It's time to stop putting up "high cholesterol" buildings

walls through time
© Urban Green Council

As Steve Mouzon points out, before the thermostat age people really had to work to keep warm; they had to carry all the firewood or the coal, so they wanted to use as little as possible. The Urban Green Council picks up this theme in their new report, High Cholesterol Buildings. They write:

Centuries ago, when people had to gather their own wood and maintain a fire to keep warm, the relationship of quality walls and roofs to better protection from the elements was obvious. Today, a button on the thermostat or air conditioner takes care of that problem with no work whatsoever. Unfortunately we often forget that the cost of comfort in our subpar buildings can cause high energy bills, degraded air quality, and increased carbon pollution.

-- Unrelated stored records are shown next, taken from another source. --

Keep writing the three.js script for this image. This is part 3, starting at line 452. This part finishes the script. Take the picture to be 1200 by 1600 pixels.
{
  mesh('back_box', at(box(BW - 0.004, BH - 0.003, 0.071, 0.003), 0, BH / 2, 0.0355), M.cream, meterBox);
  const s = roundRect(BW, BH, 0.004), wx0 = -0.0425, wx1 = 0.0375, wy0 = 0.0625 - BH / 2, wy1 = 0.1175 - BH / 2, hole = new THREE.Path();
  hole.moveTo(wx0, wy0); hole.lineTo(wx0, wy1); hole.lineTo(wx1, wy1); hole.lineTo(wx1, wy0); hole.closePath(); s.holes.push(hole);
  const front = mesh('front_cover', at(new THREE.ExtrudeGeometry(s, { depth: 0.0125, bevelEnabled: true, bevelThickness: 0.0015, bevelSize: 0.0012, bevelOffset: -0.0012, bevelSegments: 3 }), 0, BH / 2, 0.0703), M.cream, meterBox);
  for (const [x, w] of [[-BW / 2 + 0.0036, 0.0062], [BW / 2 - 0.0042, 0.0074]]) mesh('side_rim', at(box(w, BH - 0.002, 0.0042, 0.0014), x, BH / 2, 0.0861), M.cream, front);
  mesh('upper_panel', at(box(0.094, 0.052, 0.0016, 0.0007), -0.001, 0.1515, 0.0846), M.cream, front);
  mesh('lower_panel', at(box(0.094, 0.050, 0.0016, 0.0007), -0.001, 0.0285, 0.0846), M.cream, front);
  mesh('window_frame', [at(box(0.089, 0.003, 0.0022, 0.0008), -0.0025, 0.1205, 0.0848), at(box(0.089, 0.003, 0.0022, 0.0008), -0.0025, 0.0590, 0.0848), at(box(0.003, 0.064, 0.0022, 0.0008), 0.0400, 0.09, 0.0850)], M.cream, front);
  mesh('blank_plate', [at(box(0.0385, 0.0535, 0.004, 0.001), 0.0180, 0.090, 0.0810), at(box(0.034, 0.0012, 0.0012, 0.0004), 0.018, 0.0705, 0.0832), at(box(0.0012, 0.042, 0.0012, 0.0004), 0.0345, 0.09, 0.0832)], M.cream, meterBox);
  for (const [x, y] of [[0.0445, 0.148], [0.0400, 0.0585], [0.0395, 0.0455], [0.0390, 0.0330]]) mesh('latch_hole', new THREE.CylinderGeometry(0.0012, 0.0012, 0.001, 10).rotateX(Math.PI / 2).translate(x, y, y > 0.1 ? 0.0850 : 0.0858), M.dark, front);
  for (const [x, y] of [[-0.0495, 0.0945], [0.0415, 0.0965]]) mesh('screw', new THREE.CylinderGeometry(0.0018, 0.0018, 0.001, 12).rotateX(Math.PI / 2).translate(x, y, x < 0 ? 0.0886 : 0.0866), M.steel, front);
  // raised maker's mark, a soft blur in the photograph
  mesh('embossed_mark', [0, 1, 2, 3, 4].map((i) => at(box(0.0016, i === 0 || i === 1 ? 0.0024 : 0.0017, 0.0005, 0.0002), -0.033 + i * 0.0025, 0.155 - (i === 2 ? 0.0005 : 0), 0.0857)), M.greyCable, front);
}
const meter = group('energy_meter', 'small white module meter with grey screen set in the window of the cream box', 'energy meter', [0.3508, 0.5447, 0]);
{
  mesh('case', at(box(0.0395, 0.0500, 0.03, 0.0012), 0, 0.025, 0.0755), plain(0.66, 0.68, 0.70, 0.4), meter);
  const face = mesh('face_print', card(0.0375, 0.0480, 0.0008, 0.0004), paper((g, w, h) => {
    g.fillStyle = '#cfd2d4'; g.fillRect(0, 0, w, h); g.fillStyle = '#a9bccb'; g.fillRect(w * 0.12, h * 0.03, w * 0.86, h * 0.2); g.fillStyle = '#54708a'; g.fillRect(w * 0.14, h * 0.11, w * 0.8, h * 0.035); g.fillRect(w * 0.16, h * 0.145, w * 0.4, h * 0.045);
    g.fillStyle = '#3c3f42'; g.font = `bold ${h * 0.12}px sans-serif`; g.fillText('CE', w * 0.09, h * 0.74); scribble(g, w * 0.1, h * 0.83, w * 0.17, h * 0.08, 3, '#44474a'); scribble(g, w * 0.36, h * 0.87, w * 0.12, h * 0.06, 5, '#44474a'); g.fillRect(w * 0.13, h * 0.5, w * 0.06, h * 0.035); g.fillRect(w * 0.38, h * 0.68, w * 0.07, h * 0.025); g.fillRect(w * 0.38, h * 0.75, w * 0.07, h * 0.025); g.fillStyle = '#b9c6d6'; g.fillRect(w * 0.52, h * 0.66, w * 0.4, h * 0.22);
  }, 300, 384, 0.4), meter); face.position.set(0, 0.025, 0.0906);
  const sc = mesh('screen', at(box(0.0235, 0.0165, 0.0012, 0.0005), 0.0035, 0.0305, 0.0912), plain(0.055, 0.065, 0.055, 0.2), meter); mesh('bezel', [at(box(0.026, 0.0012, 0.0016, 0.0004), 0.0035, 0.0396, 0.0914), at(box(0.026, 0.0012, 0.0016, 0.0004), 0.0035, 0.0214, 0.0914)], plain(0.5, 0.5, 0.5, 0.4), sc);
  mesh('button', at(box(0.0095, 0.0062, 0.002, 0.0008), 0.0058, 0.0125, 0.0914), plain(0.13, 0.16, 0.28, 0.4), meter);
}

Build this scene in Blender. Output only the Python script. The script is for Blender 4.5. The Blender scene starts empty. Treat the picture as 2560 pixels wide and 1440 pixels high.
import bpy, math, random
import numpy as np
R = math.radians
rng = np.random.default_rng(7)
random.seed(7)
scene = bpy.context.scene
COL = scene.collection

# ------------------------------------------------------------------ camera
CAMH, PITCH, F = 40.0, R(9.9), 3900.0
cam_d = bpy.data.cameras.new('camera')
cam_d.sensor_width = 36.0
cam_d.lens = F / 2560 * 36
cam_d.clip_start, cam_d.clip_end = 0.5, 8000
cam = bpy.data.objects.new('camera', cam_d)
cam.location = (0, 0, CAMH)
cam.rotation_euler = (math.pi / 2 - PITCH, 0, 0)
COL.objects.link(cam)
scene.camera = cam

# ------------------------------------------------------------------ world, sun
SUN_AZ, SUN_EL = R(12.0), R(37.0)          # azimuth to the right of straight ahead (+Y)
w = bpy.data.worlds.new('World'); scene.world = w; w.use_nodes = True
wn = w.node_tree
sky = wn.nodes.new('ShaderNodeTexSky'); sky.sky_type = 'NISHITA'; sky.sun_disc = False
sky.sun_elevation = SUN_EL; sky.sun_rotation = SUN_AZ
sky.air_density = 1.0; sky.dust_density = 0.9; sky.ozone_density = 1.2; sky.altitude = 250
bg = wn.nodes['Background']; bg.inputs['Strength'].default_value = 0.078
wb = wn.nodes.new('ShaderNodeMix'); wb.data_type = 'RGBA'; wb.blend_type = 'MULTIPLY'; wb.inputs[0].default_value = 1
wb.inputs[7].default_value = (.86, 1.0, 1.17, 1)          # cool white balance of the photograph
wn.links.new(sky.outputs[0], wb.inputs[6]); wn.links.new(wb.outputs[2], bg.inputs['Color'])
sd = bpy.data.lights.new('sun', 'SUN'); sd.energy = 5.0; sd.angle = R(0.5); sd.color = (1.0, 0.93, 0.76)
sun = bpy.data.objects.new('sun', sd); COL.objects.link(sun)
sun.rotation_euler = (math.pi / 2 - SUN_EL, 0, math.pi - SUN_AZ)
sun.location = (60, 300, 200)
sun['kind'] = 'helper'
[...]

The result is that our buildings today perform marginally better (and often worse) than buildings built a century or two ago. We now build with floor to ceiling glass and rely on green gizmos to reduce our energy consumption and carbon footprint. We invent concepts like "net zero" to offset lots of glass with lots of solar panels.

© Urban Green Council

The Urban Green Council wants to reverse this trend, and build better envelopes. They note that a lot of glass is blocked by furniture and that it doesn't have to go to the floor. They also note that architects can increase the amount of spandrel glass (the glass that is usually just between floors and is backed with insulation) to reduce the amount of vision glass.

There are many reasons that developers and architects like all-glass buildings. The Council writes that "According to leading real estate owners, floor-to-ceiling windows have more impact on rent than just about any other building feature. The commercial reality is “the more windows, the better.”

© Standard measurement of office buildings

There are other, more subtle reasons. Under the usual office measurement standards, rentable space is measured to the inside of the dominant portion of the exterior wall, so developers insist that glass must be at least 50% of the wall between floor and ceiling. Otherwise they are losing revenue. So in an office with a 9' ceiling and a floor-to floor height of say, 13', you need at minimum a continuous strip of vision glass 4'-6" wide. It is usually wider, so that there is no question of where the rentable space ends.

To compound the problem, most municipalities that regulate floor area under the zoning bylaw measure to the outside of the building, So the developer wants the building's walls to be as thin as possible.

The Urban Green Council makes a number of great suggestions of what to do, including:

Better glass. (But not too much of it)

There is no question that glass can and will become a better insulator. But windows will never insulate as well as walls. The R-value of the typical New York City curtain wall assembly is R-2.5 to R-3.0; walls are R-30 or better. Even if we imagine windows improving two- or three-fold, there will still be an enormous gap between how well windows and walls insulate the building. More glass means a less efficient wall. It’s that simple. Ultimately, whole buildings of floor-to-ceiling glass need to go the way of high cholesterol.

2. Better design.

More glass does not necessarily mean better views. Glass near the floor is often blockedby furniture, and may only reveal a foreground of unattractive rooftop mechanical equipment. Selective use of glass can be used to enhance attractive vistas, creating “designed” views that conceal what’s not so pretty. In addition, spaces like bedrooms, where more privacy is required, don’t need so much glass.

3. Better training

Construction practices do not stress air sealing or preventing thermal breaks, and trades can do better.

4. Better Codes.

This is, I believe, the most important change. There is a requirement that walls have a certain R value and that windows have a certain U value (the reciprocal of the R value, I believe it's done that way to confuse people and hide the fact of how bad windows really are) but no overall R value for the entire wall/window package. Urban Green calls for "an overall building U-value (a measure of heat flow through a material) that would apply to buildings."

I would add a number 5 that I think would have a big impact on cladding choices:

5. Better Measurement Standards

Chrysler Buiding/ Wikipedia/CC BY 2.0

There is nothing shabby about the Chrysler Building, but the owners are taking a big hit on their rentable area by having smaller windows and a stone exterior. I would suggest that the rule should be measure to the glass, whether it is dominant or not, but then we will get totally flat facades as the glass gets pushed to the exterior. Perhaps it should be measure to the exterior, but then the emphasis will be on making the walls as thin as possible. I don't know what the right answer is, only that the current way it is done doesn't promote energy efficient wall design.